Exercise instructions: Drop every picture, then transcribe the remaining data exactly.

Available data:
* BEGIN *
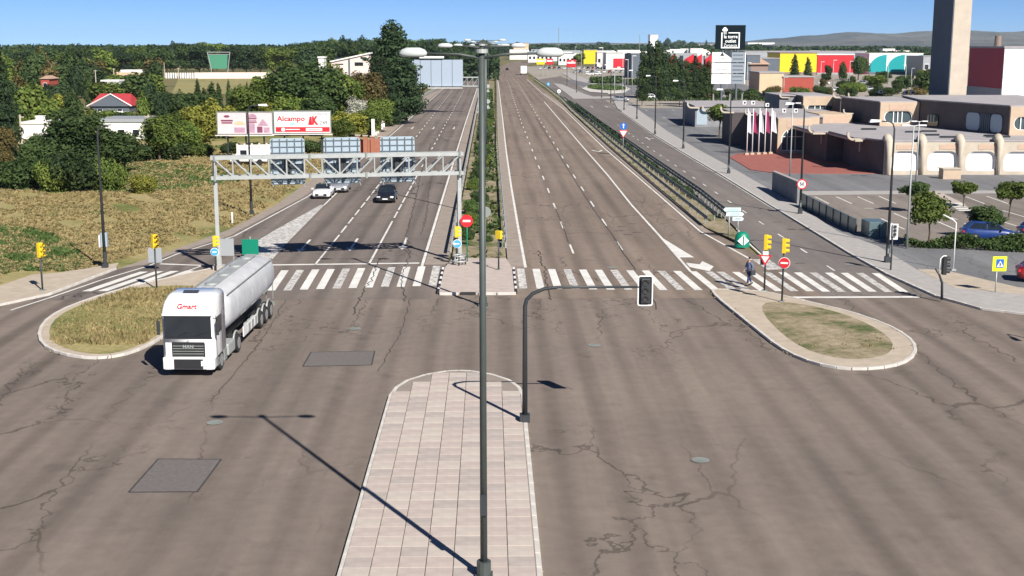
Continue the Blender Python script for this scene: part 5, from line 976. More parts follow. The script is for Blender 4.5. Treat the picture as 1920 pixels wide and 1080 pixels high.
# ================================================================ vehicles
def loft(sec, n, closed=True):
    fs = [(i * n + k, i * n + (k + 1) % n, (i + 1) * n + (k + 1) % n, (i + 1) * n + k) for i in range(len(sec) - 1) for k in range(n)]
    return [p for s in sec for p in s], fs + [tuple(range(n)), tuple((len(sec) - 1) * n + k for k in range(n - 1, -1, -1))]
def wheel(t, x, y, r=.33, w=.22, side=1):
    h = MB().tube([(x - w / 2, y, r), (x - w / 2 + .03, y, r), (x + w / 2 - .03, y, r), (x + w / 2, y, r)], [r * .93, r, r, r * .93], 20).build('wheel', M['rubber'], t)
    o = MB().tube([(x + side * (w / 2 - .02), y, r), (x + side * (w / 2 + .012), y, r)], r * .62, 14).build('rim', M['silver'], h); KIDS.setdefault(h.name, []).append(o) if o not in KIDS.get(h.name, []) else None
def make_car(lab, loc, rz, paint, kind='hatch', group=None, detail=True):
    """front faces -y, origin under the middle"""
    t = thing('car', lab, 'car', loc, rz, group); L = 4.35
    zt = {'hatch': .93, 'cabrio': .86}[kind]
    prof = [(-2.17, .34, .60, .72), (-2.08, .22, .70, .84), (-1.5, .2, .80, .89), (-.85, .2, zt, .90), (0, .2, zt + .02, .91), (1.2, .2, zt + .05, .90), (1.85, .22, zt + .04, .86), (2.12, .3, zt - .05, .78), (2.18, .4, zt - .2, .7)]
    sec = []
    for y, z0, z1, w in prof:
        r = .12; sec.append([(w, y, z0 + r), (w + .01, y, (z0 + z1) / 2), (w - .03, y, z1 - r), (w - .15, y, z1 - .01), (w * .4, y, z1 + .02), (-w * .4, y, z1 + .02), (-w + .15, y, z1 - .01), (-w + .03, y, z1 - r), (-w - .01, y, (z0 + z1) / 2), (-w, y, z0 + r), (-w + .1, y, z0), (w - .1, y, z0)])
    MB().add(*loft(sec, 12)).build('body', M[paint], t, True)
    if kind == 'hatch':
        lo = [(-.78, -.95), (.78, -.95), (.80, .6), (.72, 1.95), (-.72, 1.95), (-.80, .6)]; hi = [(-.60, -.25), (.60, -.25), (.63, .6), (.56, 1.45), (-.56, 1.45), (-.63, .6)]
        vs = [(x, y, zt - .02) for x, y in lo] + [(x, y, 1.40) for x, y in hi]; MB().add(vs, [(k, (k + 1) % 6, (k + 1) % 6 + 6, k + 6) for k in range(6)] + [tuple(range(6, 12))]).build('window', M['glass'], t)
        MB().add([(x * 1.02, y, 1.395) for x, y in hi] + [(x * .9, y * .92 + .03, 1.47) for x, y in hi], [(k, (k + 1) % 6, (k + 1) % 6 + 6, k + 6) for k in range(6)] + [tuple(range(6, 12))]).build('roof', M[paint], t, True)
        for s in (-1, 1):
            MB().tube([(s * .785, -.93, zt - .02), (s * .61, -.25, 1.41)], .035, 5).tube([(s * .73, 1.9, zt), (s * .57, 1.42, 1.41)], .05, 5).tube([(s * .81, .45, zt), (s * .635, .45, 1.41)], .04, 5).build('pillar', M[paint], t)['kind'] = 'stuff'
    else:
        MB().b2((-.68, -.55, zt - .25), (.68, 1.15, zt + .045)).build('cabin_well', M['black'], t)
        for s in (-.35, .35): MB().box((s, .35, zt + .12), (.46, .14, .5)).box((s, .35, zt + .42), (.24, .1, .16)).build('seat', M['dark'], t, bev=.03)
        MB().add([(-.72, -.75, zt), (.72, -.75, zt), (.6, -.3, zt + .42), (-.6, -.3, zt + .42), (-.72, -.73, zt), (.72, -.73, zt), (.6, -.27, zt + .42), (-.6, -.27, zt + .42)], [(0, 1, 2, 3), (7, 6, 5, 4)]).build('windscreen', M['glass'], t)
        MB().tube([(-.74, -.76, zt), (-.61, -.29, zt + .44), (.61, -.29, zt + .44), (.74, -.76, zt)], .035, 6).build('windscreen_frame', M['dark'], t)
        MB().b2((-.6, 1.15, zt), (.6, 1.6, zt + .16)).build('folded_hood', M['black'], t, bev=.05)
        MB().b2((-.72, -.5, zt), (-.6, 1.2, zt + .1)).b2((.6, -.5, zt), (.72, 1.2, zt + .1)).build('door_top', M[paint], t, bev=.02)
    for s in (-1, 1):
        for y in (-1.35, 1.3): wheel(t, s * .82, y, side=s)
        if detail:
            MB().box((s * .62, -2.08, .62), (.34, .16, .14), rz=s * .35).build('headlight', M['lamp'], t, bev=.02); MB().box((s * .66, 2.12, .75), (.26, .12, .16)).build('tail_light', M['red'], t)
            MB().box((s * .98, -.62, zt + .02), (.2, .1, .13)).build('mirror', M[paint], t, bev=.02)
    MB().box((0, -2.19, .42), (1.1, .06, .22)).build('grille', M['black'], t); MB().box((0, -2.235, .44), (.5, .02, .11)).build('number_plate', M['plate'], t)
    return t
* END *
The response:
Continue the Blender Python script for this scene: part 5, from line 976. More parts follow. The script is for Blender 4.5. Treat the picture as 1920 pixels wide and 1080 pixels high.
# ================================================================ vehicles
def loft(sec, n, closed=True):
    fs = [(i * n + k, i * n + (k + 1) % n, (i + 1) * n + (k + 1) % n, (i + 1) * n + k) for i in range(len(sec) - 1) for k in range(n)]
    return [p for s in sec for p in s], fs + [tuple(range(n)), tuple((len(sec) - 1) * n + k for k in range(n - 1, -1, -1))]
def wheel(t, x, y, r=.33, w=.22, side=1):
    h = MB().tube([(x - w / 2, y, r), (x - w / 2 + .03, y, r), (x + w / 2 - .03, y, r), (x + w / 2, y, r)], [r * .93, r, r, r * .93], 20).build('wheel', M['rubber'], t)
    o = MB().tube([(x + side * (w / 2 - .02), y, r), (x + side * (w / 2 + .012), y, r)], r * .62, 14).build('rim', M['silver'], h); KIDS.setdefault(h.name, []).append(o) if o not in KIDS.get(h.name, []) else None
def make_car(lab, loc, rz, paint, kind='hatch', group=None, detail=True):
    """front faces -y, origin under the middle"""
    t = thing('car', lab, 'car', loc, rz, group); L = 4.35
    zt = {'hatch': .93, 'cabrio': .86}[kind]
    prof = [(-2.17, .34, .60, .72), (-2.08, .22, .70, .84), (-1.5, .2, .80, .89), (-.85, .2, zt, .90), (0, .2, zt + .02, .91), (1.2, .2, zt + .05, .90), (1.85, .22, zt + .04, .86), (2.12, .3, zt - .05, .78), (2.18, .4, zt - .2, .7)]
    sec = []
    for y, z0, z1, w in prof:
        r = .12; sec.append([(w, y, z0 + r), (w + .01, y, (z0 + z1) / 2), (w - .03, y, z1 - r), (w - .15, y, z1 - .01), (w * .4, y, z1 + .02), (-w * .4, y, z1 + .02), (-w + .15, y, z1 - .01), (-w + .03, y, z1 - r), (-w - .01, y, (z0 + z1) / 2), (-w, y, z0 + r), (-w + .1, y, z0), (w - .1, y, z0)])
    MB().add(*loft(sec, 12)).build('body', M[paint], t, True)
    if kind == 'hatch':
        lo = [(-.78, -.95), (.78, -.95), (.80, .6), (.72, 1.95), (-.72, 1.95), (-.80, .6)]; hi = [(-.60, -.25), (.60, -.25), (.63, .6), (.56, 1.45), (-.56, 1.45), (-.63, .6)]
        vs = [(x, y, zt - .02) for x, y in lo] + [(x, y, 1.40) for x, y in hi]; MB().add(vs, [(k, (k + 1) % 6, (k + 1) % 6 + 6, k + 6) for k in range(6)] + [tuple(range(6, 12))]).build('window', M['glass'], t)
        MB().add([(x * 1.02, y, 1.395) for x, y in hi] + [(x * .9, y * .92 + .03, 1.47) for x, y in hi], [(k, (k + 1) % 6, (k + 1) % 6 + 6, k + 6) for k in range(6)] + [tuple(range(6, 12))]).build('roof', M[paint], t, True)
        for s in (-1, 1):
            MB().tube([(s * .785, -.93, zt - .02), (s * .61, -.25, 1.41)], .035, 5).tube([(s * .73, 1.9, zt), (s * .57, 1.42, 1.41)], .05, 5).tube([(s * .81, .45, zt), (s * .635, .45, 1.41)], .04, 5).build('pillar', M[paint], t)['kind'] = 'stuff'
    else:
        MB().b2((-.68, -.55, zt - .25), (.68, 1.15, zt + .045)).build('cabin_well', M['black'], t)
        for s in (-.35, .35): MB().box((s, .35, zt + .12), (.46, .14, .5)).box((s, .35, zt + .42), (.24, .1, .16)).build('seat', M['dark'], t, bev=.03)
        MB().add([(-.72, -.75, zt), (.72, -.75, zt), (.6, -.3, zt + .42), (-.6, -.3, zt + .42), (-.72, -.73, zt), (.72, -.73, zt), (.6, -.27, zt + .42), (-.6, -.27, zt + .42)], [(0, 1, 2, 3), (7, 6, 5, 4)]).build('windscreen', M['glass'], t)
        MB().tube([(-.74, -.76, zt), (-.61, -.29, zt + .44), (.61, -.29, zt + .44), (.74, -.76, zt)], .035, 6).build('windscreen_frame', M['dark'], t)
        MB().b2((-.6, 1.15, zt), (.6, 1.6, zt + .16)).build('folded_hood', M['black'], t, bev=.05)
        MB().b2((-.72, -.5, zt), (-.6, 1.2, zt + .1)).b2((.6, -.5, zt), (.72, 1.2, zt + .1)).build('door_top', M[paint], t, bev=.02)
    for s in (-1, 1):
        for y in (-1.35, 1.3): wheel(t, s * .82, y, side=s)
        if detail:
            MB().box((s * .62, -2.08, .62), (.34, .16, .14), rz=s * .35).build('headlight', M['lamp'], t, bev=.02); MB().box((s * .66, 2.12, .75), (.26, .12, .16)).build('tail_light', M['red'], t)
            MB().box((s * .98, -.62, zt + .02), (.2, .1, .13)).build('mirror', M[paint], t, bev=.02)
    MB().box((0, -2.19, .42), (1.1, .06, .22)).build('grille', M['black'], t); MB().box((0, -2.235, .44), (.5, .02, .11)).build('number_plate', M['plate'], t)
    return t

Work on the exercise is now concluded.